On one of those typical English days where damp, ragged, lead-colored clouds extend right down to slick pavement stones, we tubed out to visit Illuminations, the London media production company that’s been at the forefront of making arts programming for the last quarter century. We met Illuminations’ bright light, founder John Wyver. John was an early television critic for London’s Time Out, he has published a volume on film history, and is about to publish a new book the history of arts programming on the BBC. For
the last twenty-five hears, however, John and colleagues have turned Illuminations into a hallmark for intelligent, creative and beautifully produced programs on the arts.
Our conversation was a short course on the history of British television and the dramatic changes it is undergoing in response to many of the same forces that challenge our own PBS: vigorous competition from multiplying commercial channels, and the rise of alternative eyeball-glue like videogames and the internet. John described his company as having had three acts, each a response to a particular historical model of the media market. The first act was work with which Illuminations made its mark: handsomely produced arts series and one-offs for BBC 1 and 2, ranging from elaborate, imaginative television versions of everything from Shakespeare to Benjamin Brittan operas ["heritage programming," as John calls them], to ultra contemporary series on the rise of the internet [John claims to have been the first person to use the word “internet” in a television program, and the first to have included an email address in the credits], to a series on artists’ experimental television.
The second act is unfolding in the present where declining audiences and new competition has made public broadcasters less prone to arts content that isn't mass audience friendly. Illuminations’ response has been to produce projects out of their own pocket rather than wait for declining commissiions. They then sell them to their traditional international markets, but also to new ones like personal DVDs’, direct sales to museums, and, in the future, iPods and the like. Plus, they’re converting production to hi def, since most venues think of the arts as prestige programming, and hi def is the new currency of prestige.

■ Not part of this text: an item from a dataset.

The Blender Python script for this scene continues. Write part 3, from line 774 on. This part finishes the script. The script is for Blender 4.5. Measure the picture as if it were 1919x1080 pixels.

The third act, in its R&D phase at Illuminations now and being readied for the near future, is something John calls “configurable media.” He showed us a test clip of an art history series in which individual segments exist in a database, allowing viewers to move through the program choosing themes they find intersting. The program unrolls without pause as the segments assemble themselves in advance. John imagines such future programs viewed in an online context where, for example, a teacher could send students a “playlist” on architecture as one path through a massive program on Renaissance art.
It was great fun to visit their production offices and to understand better the challenges media makers face given the dizzying pace of evolving media markets and formats. We could not have been welcomed by a more generous and intelligent host than John Wyver.